Uno escucha a esos predicadores fundamentalistas, cuasi fanáticos, que hacen de la Biblia un ídolo, y afirman como si lo hubieran visitado, que el infierno existe. Un lugar donde la gente es consumida por fuego eterno.
Es un resorte manipulativo, para tener a la gente amedrentada con la muerte y lo que les podrá pasar después, exigiendo en su existencia terrenal una conducta y sobre todo, ofrendas muy generosas…
Menos se habla del paraíso. Casi nadie habla del paraíso. No he escuchado sermones sobre el paraíso. Al parecer nadie se atreve a describirlo, a pesar de las referencias bíblicas existentes.
Porque el paraíso es hermoso, es plácido, es pacífico, está lleno de perdón y de amor. Y eso no les conviene a los predicadores de mala laya, que quieren mantener sujetas a sus congregaciones con el susto del infierno.
Y sin embargo, el paraíso es algo tan delicioso que debería mucho más insistirse y proclamarlo, como el buen producto que ofrece la fe.
Pero en un ámbito existencial, bien realista, con los pies en la superficie terrestre, el infierno o el paraíso lo hacemos los humanos en nuestras relaciones de cada día.
Hay hogares que son un infierno. No hay paz, no hay entendimiento, hay encono, expresado o callado. Hay sufrimiento, hay frustración, hay un soportarse mutuamente, pero es aquello como una bomba de tiempo, lista a estallar en cualquier momento.
Hay gente que lleva un infierno dentro de sí, el que le ha dejado por ejemplo haber tenido que ir al frente, y pelear una guerra en tierra absolutamente extraña, contra un enemigo artero, solapado, que ha cobrado –para los estadounidenses por ejemplo— 6 mil vidas, la inmensa mayoría de muchachos y muchachas jóvenes, en sus veintes.
Muchos que regresan, están trastornados, regresan realmente de un infierno que les deja marcados para el resto de sus vidas.
Hay personas que tienen un infierno en sus lugares de trabajo, y tienen un espíritu agresivo, lleno de ira, de odio, de revanchismo, de envidia…No conocen la paz, no conocen la alegría, están siempre planeando un enfrentamiento, un conflicto –si son gremialistas—viven y se retroalimentan de eso, como si fuesen rumiantes.
Por otro lado, hay personas pacíficas, de una beatitud admirable. Su voz es suave y persuasiva, su mirada es serena y firme, su gesto es adusto y lento.
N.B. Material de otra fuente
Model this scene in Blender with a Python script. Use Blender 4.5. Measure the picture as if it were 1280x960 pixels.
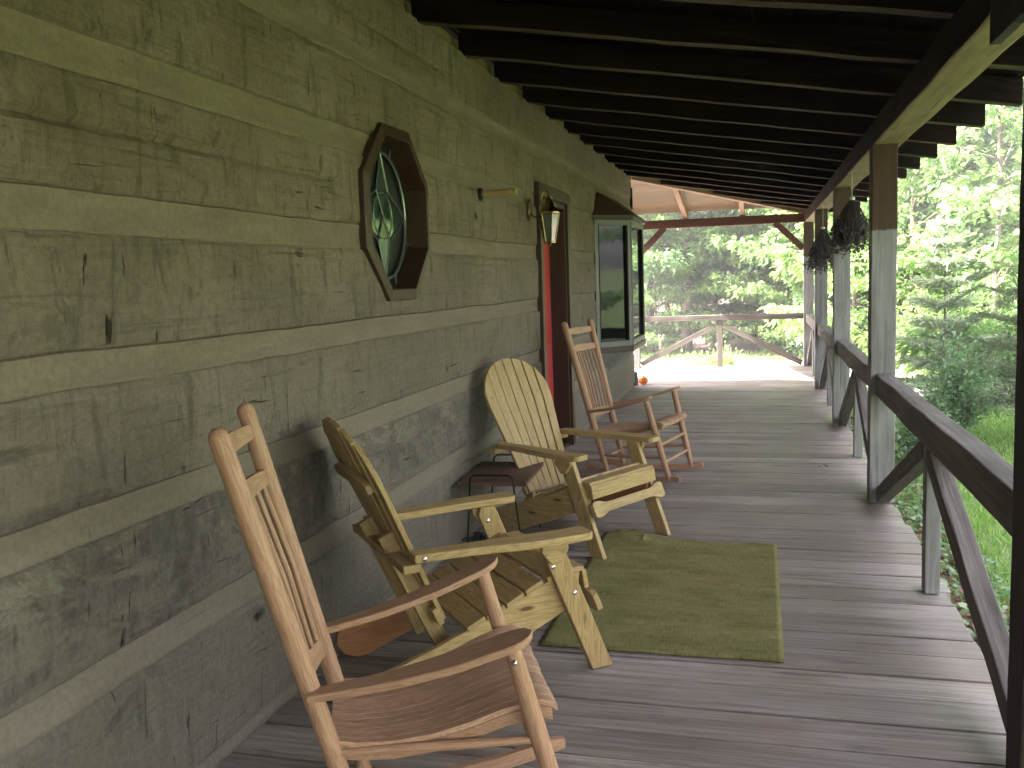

Pero transmiten esa misma paz y una seguridad propias que logran hasta la admiración de quienes les tratan.
Sin duda son personas muy especiales. Conocerles y tratarles es uno de los mayores privilegios de la vida.
Y estamos los normales, los comunes, los que a veces tenemos esa misma alegría desbordante, esa paz interior que llena nuestros sentidos, y nos sentimos henchidos de confianza y esperanza, y otras veces perdemos la paciencia, nos desesperamos, rabiamos de muchas cosas, nos enojamos, y hasta llegamos a decir cosas que luego lamentamos sinceramente.
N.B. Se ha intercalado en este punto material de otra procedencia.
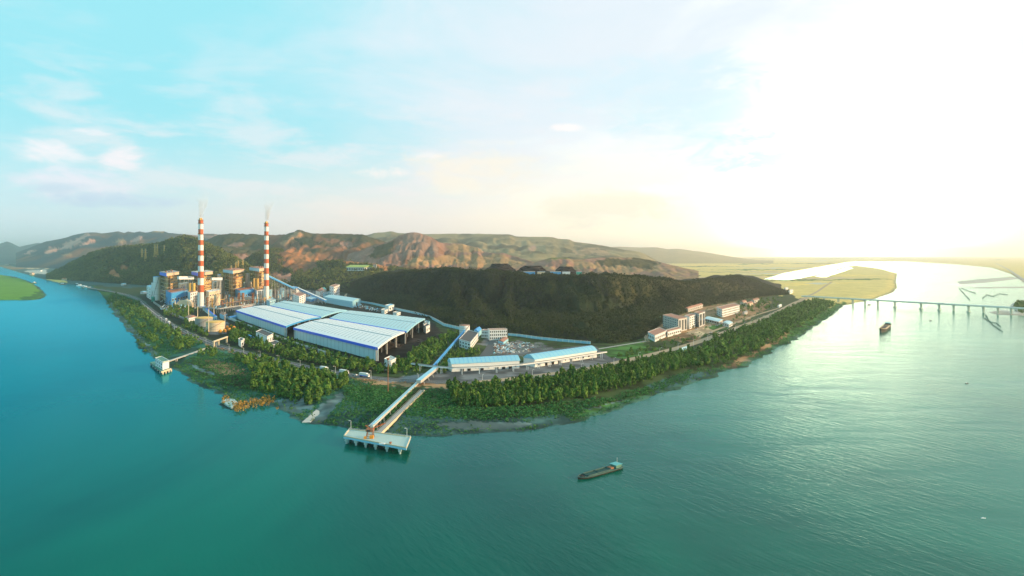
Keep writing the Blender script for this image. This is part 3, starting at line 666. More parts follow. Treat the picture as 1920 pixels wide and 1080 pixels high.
TREE_ZONES = [   # polygon, spacing, crown radius, height, key
    ([(842, 727), (900, 727), (1000, 716), (1080, 703), (1160, 690), (1240, 671), (1300, 661), (1310, 684), (1250, 700), (1180, 724), (1100, 744), (1020, 758), (940, 766), (852, 764)], 5.0, 3.1, 7.6, 'grove'),
    ([(1300, 664), (1350, 636), (1420, 610), (1480, 580), (1530, 563), (1565, 570), (1520, 598), (1450, 640), (1370, 676), (1310, 688)], 9.5, 4.9, 9, 'bank'),
    ([(470, 690), (540, 695), (620, 707), (655, 712), (640, 730), (600, 752), (570, 758), (520, 740), (470, 725)], 8.0, 4.2, 8, 'left'),
    ([(430, 655), (560, 694), (640, 707), (560, 712), (440, 680)], 11, 4.5, 8, 'left'),
    ([(335, 640), (400, 655), (420, 672), (330, 665), (318, 650)], 9, 4.2, 8, 'left'),
    ([(184, 552), (192, 556), (216, 586), (250, 626), (286, 662), (280, 664), (240, 624), (205, 582)], 7, 3.0, 4.5, 'left'),
    ([(262, 572), (300, 604), (385, 645), (350, 650), (300, 630), (255, 592)], 13, 5, 8, 'left'),
    ([(215, 552), (262, 570), (255, 592), (305, 645), (290, 655), (238, 600), (200, 560)], 16, 5, 8, 'left'),
    ([(445, 605), (540, 640), (700, 686), (700, 692), (540, 648), (440, 612)], 8, 3.6, 6.5, 'works'),
    ([(430, 615), (540, 655), (640, 676), (760, 695), (745, 702), (640, 694), (520, 668), (430, 640)], 8, 4.2, 7.5, 'works'),
    ([(735, 690), (800, 645), (850, 625), (858, 632), (825, 665), (800, 695), (760, 704)], 8.5, 4.2, 8, 'works'),
    ([(820, 690), (850, 660), (862, 660), (905, 662), (900, 668), (850, 674), (846, 700), (822, 704)], 7, 3.6, 7, 'works'),
    ([(320, 578), (375, 580), (345, 600), (300, 590)], 12, 4.5, 8, 'works'), ([(345, 600), (380, 618), (395, 632), (378, 630), (340, 612)], 8, 3.4, 6, 'works'),
    ([(1140, 676), (1200, 664), (1240, 655), (1210, 652), (1150, 670)], 9, 3.5, 5, 'works'), ([(1225, 655), (1330, 625), (1330, 630), (1240, 658)], 12, 4, 6, 'works'),
    ([(1380, 600), (1470, 572), (1450, 560), (1390, 575)], 24, 5.5, 8, 'bank'),
    ([(1898, 573), (1906, 567), (1930, 564), (1960, 575), (1915, 586)], 11, 6, 9, 'cape'),
]
def plant_trees():
    xs, ys, rr, hh, kk = [], [], [], [], []
    for i, (poly, sp, r, h, key) in enumerate(TREE_ZONES):
        x, y = scatter_px(poly, sp, .42, i+1); xs.append(x); ys.append(y)
        rs = np.random.RandomState(i+50); q_ = rs.uniform(.5, 1.15, len(x)); rr.append(r*q_); hh.append(h*(q_+rs.uniform(-.12, .35, len(x)))); kk += [key]*len(x)
    x, y, r, h = map(np.concatenate, (xs, ys, rr, hh)); kk = np.array(kk)
    z, sd = zland(x, y); ok = (z > .2) & off_road(x, y, 9.5)
    px = x/y*F+CX; ok &= ~((np.abs(px-735) < 60) & (y < 560) & (kk != 'grove'))
    # keep clear of sheds
    for b in CLEAR: ok &= ~inpoly(x, y, b)
    x, y, r, h, kk, z = x[ok], y[ok], r[ok], h[ok], kk[ok], z[ok]
    o = np.argsort(-(r*h/(y*y)))
    near, rest = o[:300], o[300:]
    print('trees', len(x), 'near', len(near))
    protos = []
    for s in range(8):
        V, Fc = crown_mesh(190, 1.0, 7, 100+s, cone=(s % 3 == 2))
        me = bpy.data.meshes.new('crown'); me.from_pydata(V.tolist(), [], Fc.tolist()); me.materials.append(FM_grove)
        mb = MB(); mb.cyl((0, 0), .075, .035, 0, 1.1, 6); 
        for a in range(4): mb.beam((0, 0, .6+.1*a), (.3*math.cos(a*1.7), .3*math.sin(a*1.7), 1.0+.1*a), .035)
        tm = bpy.data.meshes.new('trunk'); tm.from_pydata(mb.v, [], mb.f); tm.materials.append(M['bark'])
        protos.append((me, tm))
    LAB = dict(grove='round crowned green tree in the dense grove between dirt road and beach', left='leafy tree on the scrubby left bank below the road', works='dark tree growing between the road and the blue edged sheds',
               bank='olive tree on the right bank beside the glittering river', cape='dark tree on the small cape at the bridge end')
    GR = dict(grove='trees of the riverside grove', left='trees on the left bank', works='trees around the works', bank='trees on the right bank', cape='trees on the cape')
    def lab(k, px):
        if k == 'grove': return 'round crowned green tree of the dense grove, '+('below the left blue vaulted store' if px < 985 else 'below the gap and right blue vaulted store' if px < 1125 else 'below the grass field and the canteen')
        if k == 'left': return 'leafy tree on the left bank, '+('between the pump house and the oil tanks' if px < 440 else 'between the road trucks and the golden reeds' if px > 540 else 'below the dark roofed store and the road')
        return LAB[k]
    for n, i in enumerate(near):
        cm, tm = protos[n % 8]; k = str(kk[i])
        e = bpy.data.objects.new('tree', None); COL.objects.link(e); e.location = (x[i], y[i], z[i]-.1); e.rotation_euler = (0, 0, random.uniform(0, 6.28))
        e.scale = (r[i], r[i], h[i]/2); tag(e, lab(k, x[i]/y[i]*F+CX), 'tree', GR[k])
        for nm, me in (('crown', cm), ('trunk', tm)):
            c = bpy.data.objects.new(nm, me); COL.objects.link(c); c.parent = e
            if nm == 'crown': c.location = (0, 0, .12)
    i = rest; P = np.stack([x[i], y[i], z[i]+h[i]*.06], -1)
    o = scatter_mesh('woods', P, r[i], h[i]/2*.98, [crown_mesh(50, 1.0, 5, 200+s, cone=(s % 3 == 2)) for s in range(6)], FM_grove)
    tag(o, 'the farther trees of the banks and the works, merging into woods', 'woods')
CLEAR = [wp([(302, 672), (396, 640), (404, 650), (310, 690)], 4.0), wp([(572, 780), (600, 755), (640, 728), (648, 736), (600, 795)], 4.0), wp([(700, 815), (782, 726), (798, 730), (722, 815)], 4.5)]
SCRUB = [([(180, 540), (262, 565), (330, 622), (420, 662), (700, 718), (760, 735), (740, 800), (560, 795), (440, 765), (290, 690), (190, 560)], 3.4, 1.9, .8),
         ([(640, 722), (850, 732), (1000, 770), (1180, 735), (1180, 752), (1060, 790), (900, 812), (700, 808), (600, 790)], 3.0, 1.6, .68),
         ([(640, 728), (850, 740), (860, 766), (1000, 762), (1140, 742), (1230, 715), (1300, 690), (1290, 705), (1180, 745), (1040, 778), (850, 785), (700, 775)], 2.8, 2.2, .95),
         ([(1060, 770), (1200, 735), (1300, 690), (1440, 640), (1560, 575), (1575, 580), (1440, 664), (1340, 704), (1200, 752), (1090, 790)], 5.0, 2.0, .55),
         ([(1200, 640), (1300, 560), (1480, 552), (1420, 600), (1290, 646)], 13, 3.0, .5),
         ([(950, 630), (1105, 648), (1050, 660), (960, 660)], 5, 1.4, .4)]
def plant_scrub():
    X, Y, S = [], [], []
    for i, (poly, sp, r, dens) in enumerate(SCRUB):
        x, y = scatter_px(poly, sp, .5, 70+i); rs = np.random.RandomState(i)
        k = (fbm(x/30, y/30, 3, 40+i) > 1-dens*.95) | (rs.rand(len(x)) < .12); x, y = x[k], y[k]
        X.append(x); Y.append(y); S.append(r*rs.uniform(.6, 1.4, len(x)))
    x, y, s = map(np.concatenate, (X, Y, S)); z, sd = zland(x, y); ok = (z > .15) & off_road(x, y, 8)
    for b in CLEAR: ok &= ~inpoly(x, y, b)
    # keep the beaches bare
    px = x/y*F+CX; py = Y0+(H-z)*F/y
    for poly, c, j in ZONES:
        if c == 'mud': ok &= ~inpoly(px, py, poly)
    x, y, s, z = x[ok], y[ok], s[ok], z[ok]; print('scrub', len(x))
    o = scatter_mesh('undergrowth', np.stack([x, y, z-s*.2], -1), s, s*.62, [crown_mesh(12, 1, 3, 300+k) for k in range(5)], FM_scrub)
    tag(o, 'low green bushes and weeds covering the river banks', 'undergrowth')
    # the weedy fringe along the water line
    P = []
    rs = np.random.RandomState(8)
    for a, b in zip(W_SHORE[5:50], W_SHORE[6:51]):
        L = math.hypot(b[0]-a[0], b[1]-a[1]); n = int(L/2.2)
        for k in range(n):
            t = rs.rand(); dx, dy = b[0]-a[0], b[1]-a[1]; d = rs.uniform(2, 13); P.append((a[0]+dx*t+dy/L*-d*-1*-1, a[1]+dy*t+dx/L*d))
    P = np.array(P); z, sd = zland(P[:, 0], P[:, 1]); k = (z > .02) & (fbm(P[:, 0]/25, P[:, 1]/25, 2, 77) > .42); P = P[k]; z = z[k]; s = rs.uniform(.8, 2.2, len(P))
    o = scatter_mesh('reeds', np.stack([P[:, 0], P[:, 1], z-.3], -1), s, s*.7, [crown_mesh(12, 1, 3, 320+k) for k in range(4)], foliage_mat('shore_weeds', (.03, .10, .03), (.12, .24, .05), .1))
    tag(o, 'fringe of bright green water weeds along the shore line', 'reeds')
    # golden reeds by the little quay
    xs, ys = [], []
    for poly in ([(418, 738), (435, 742), (436, 748), (418, 750)], [(436, 750), (470, 745), (500, 738), (522, 742), (506, 752), (470, 758), (440, 768)], [(517, 754), (521, 753), (521, 762), (517, 762)]):
        x, y = scatter_px(poly, 2.7, .5, 5); xs.append(x); ys.append(y)
    x, y = np.concatenate(xs), np.concatenate(ys); z, _ = zland(x, y); s = np.random.uniform(.8, 2.1, len(x))
    o = scatter_mesh('reeds', np.stack([x, y, np.maximum(z, .2)], -1), s, s*.95, [crown_mesh(16, 1, 3, 340+k, cone=(k % 2 == 0)) for k in range(4)], FM_reed)
    tag(o, 'golden orange reeds around the little stone quay', 'reeds')

# ------------------------------------------------------------------ buildings
WIN = {}
def window_data(w, h, m='glass'):
    k = (round(w, 1), round(h, 1), m)
    if k not in WIN:
        mb = MB(); mb.box((0, 0), w, .12, 0, h); a = bpy.data.meshes.new('pane'); a.from_pydata(mb.v, [], mb.f); a.materials.append(M[m])
        f = MB(); t = .14*min(w, h)
        f.box((0, 0), w+2*t, .36, -t, 0).box((0, 0), w+2*t, .36, h, h+t).box((-w/2-t/2, 0), t, .36, 0, h).box((w/2+t/2, 0), t, .36, 0, h)
        b = bpy.data.meshes.new('window'); b.from_pydata(f.v, [], f.f); b.materials.append(M['frame'])
        WIN[k] = (b, a)
    return WIN[k]
def windows(par, A, B, z0, z1, cols, rows, wf=.5, hf=.5, m='glass', name='window'):
    """rows x cols windows on the wall whose foot runs A -> B (outside on the right hand of A->B)"""
    A, B = Vector(A[:2]), Vector(B[:2]); L = (B-A).length; d = (B-A)/L; n = Vector((d.y, -d.x)); ang = math.atan2(d.y, d.x)
    w, h = L/cols*wf, (z1-z0)/rows*hf; org = ORG[par.name]
    fr, pane = window_data(w, h, m)
    for r in range(rows):
        for c in range(cols):
            p = A+d*(L*(c+.5)/cols)+n*.06; z = z0+(z1-z0)*(r+.5-hf/2)/rows
            o = bpy.data.objects.new(name, fr); COL.objects.link(o); o.parent = par
            o.location = (p.x-org.x, p.y-org.y, z-org.z); o.rotation_euler = (0, 0, ang)
            q = bpy.data.objects.new('pane', pane); COL.objects.link(q); q.parent = o
def P3(l, n, r, z=4.0):
    l, n, r = (G(*p, z) if len(p) == 2 else Vector(p) for p in (l, n, r)); return [l, n, r, l+r-n]
def RC(a, b, depth, z=4.0):
    a, b = G(*a, z), G(*b, z); d = (b-a); n = Vector((-d.y, d.x, 0)).normalized()
    if n.y < 0: n = -n
    return [a, b, b+n*depth, a+n*depth]
def cen(q): return sum((Vector((p[0], p[1], 0)) for p in q), Vector())/len(q)
def inset(q, d):
    c = cen(q); return [Vector((p[0], p[1], 0))+(c-Vector((p[0], p[1], 0))).normalized()*d for p in q]
def building(name, label, cat, q, h, wall='white', roof='darkroof', kind='flat', wins=(), group=None, z=4.0, rh=None, over=.6, parapet=.8, doors=()):
    c = cen(q); e = empty(name, (c.x, c.y, z), label, cat, group); CLEAR.append([tuple((Vector((p[0], p[1], 0))+(Vector((p[0], p[1], 0))-c).normalized()*2.5)[:2]) for p in q])
    MB().prism(q, z-.6, z+h).build('wall', M[wall], e)
    zt = z+h
    if roof == 'redroof' and kind == 'flat': parapet = .3
    if kind == 'flat':
        mb = MB(); mb.prism(inset(q, -over*.5), zt+.003, zt+.5); mb.build('roof', M[roof], e)
        pm = MB(); Q = inset(q, -over*.5); n = len(Q)
        for i in range(n):
            a, b = Q[i], Q[(i+1) % n]; d = (b-a).normalized()
            pm.beam((a.x, a.y, zt+.5+parapet/2), (b.x, b.y, zt+.5+parapet/2), .35, parapet)
        pm.build('parapet', M[wall], e)
    elif kind == 'gable':
        Q = inset(q, -over); rh = rh or h*.35
        if (Q[1]-Q[0]).length >= (Q[2]-Q[1]).length: a, b = (Q[0]+Q[3])/2, (Q[1]+Q[2])/2; o = [Q[0], Q[1], Q[2], Q[3]]
        else: a, b = (Q[1]+Q[0])/2, (Q[2]+Q[3])/2; o = [Q[1], Q[2], Q[3], Q[0]]
        vs = [(p.x, p.y, zt) for p in o]+[(a.x, a.y, zt+rh), (b.x, b.y, zt+rh)]
        MB().add(vs, [(0, 1, 5, 4), (2, 3, 4, 5), (3, 0, 4), (1, 2, 5), (3, 2, 1, 0)]).build('roof', M[roof], e)
    for (ei, cols, rows, wf, hf) in wins:
        # edges run anticlockwise seen from above for outward normals
        a, b = q[ei], q[(ei+1) % 4]
        windows(e, a, b, z+.5, z+h-.4, cols, rows, wf, hf)
    for (ei, t, w, dh) in doors:
        a, b = Vector(q[ei][:2]), Vector(q[(ei+1) % 4][:2]); d = (b-a).normalized(); p = a+(b-a)*t; n = Vector((d.y, -d.x))
        MB().box(p+n*.1, w, .3, z, z+dh, math.atan2(d.y, d.x)).build('door', M['dark'], e)
    return e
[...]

Pero bueno, somos comunes mortales. Somos humanos y por tanto imperfectos.
La cuestión está en reconocer nuestros puntos flojos, nuestras fallas, nuestras imperfecciones, y tratar de pulir las aristas, tratar de echar aceite a nuestro motor anímico, para que todo ruede lo más suavemente posible, y tengamos una buena y productiva relación con cuantos nos rodean.
No es ningún imposible, hay que proponérselo y se logra.
Y lo importante es que esa actitud nuestra apela a una espontánea reciprocidad de las otras partes, de quienes nos tratan a diario y se opera un milagro esencial, el de respetarnos y querernos.